20 minute tweak: continental.com

Geoff Teehan
Sep 26 2

continental.jpg

It was 1995 when Alaska Airlines first introduced online ticket sales. Throughout the past decade all the major players have come to offer similar functionality, including Continental. The airlines have developed this utility to the point where “best practices” have been established and user drop-off should be limited to seat availability or price.

However, It seems that nearly every time I see a new version of a booking engine it has more options up-front? Is research showing us that users have become savvy enough to weed through options that don’t pertain to their trip? Are all these options necessary up front? Or, perhaps it is just a simply a case of feature creep. In any case, these systems seem to put the burden on the users by presenting them with irrelevant options. what I’m referring to isn’t a usability issue, it’s an experience design issue.
book_flight_simple.jpg

What if the system had a logical default – something simplified like the example to the right. Then, when a user interacts with “more options” those options could be added to the default view on the next visit i.e. anticipate my needs. For example, when I buy tickets from work I buy single return tickets, so my view may stay relatively the same. My wife on the other hand, is constantly looking for family vacations and needs to account for 2 adults and 2 children – her view would have “number of adults” and “children” defaulted.

Continental is not alone here.
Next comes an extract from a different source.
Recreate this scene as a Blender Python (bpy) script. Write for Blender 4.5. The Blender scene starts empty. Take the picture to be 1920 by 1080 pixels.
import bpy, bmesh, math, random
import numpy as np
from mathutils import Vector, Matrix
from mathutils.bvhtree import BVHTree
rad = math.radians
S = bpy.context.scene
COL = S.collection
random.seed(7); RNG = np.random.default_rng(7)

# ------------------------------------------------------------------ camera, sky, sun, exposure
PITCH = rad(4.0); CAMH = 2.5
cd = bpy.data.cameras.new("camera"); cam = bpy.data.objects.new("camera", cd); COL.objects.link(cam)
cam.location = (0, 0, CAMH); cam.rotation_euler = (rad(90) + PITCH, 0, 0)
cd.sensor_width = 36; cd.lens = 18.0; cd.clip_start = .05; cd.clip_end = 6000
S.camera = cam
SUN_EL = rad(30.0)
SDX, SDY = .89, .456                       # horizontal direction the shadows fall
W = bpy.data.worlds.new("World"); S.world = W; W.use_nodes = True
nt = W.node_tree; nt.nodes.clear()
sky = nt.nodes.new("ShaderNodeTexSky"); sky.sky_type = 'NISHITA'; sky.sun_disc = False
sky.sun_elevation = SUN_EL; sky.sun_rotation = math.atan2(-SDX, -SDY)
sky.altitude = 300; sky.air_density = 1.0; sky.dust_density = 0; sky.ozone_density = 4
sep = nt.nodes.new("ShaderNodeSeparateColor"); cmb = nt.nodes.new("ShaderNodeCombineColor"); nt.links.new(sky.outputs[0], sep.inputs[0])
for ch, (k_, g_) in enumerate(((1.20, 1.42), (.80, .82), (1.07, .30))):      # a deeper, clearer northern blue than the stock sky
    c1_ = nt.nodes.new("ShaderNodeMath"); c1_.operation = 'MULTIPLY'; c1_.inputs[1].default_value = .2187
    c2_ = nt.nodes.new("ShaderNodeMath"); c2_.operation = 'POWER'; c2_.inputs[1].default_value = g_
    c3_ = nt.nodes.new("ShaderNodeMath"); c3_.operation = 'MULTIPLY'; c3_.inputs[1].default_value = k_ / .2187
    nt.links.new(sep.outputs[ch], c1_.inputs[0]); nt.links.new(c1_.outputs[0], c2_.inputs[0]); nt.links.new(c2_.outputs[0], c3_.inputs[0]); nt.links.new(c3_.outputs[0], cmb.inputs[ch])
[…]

American, Delta, Southwest, British Airways and others all have similar issues.

JetBlue, who neglected to put a booking engine on their homepage seems to have redesigned – thankfully this new design includes one worth checking out.

Categories: 20min tweak
2

Comments

Sep 26 5:27 pm
Mike McDerment said:

I booked my last two tickets on Expedia – it works and the prices are usually the best I can find.

This week I booked a flight and came across Air Canada’s (http://www.aircanada.com./) new system. Give it a try – it’s the fastest one I’ve found bar none and I love it for that. Great application of simple technologies…

Sep 26 8:01 pm
barry said:

Agreed…love the mock up above. However, does providing all and any options to the user make them feel comfortable and more in control? Non-experienced users might (and in the case of orbitz should) expect the worse until they are used to making transactions of this scale online.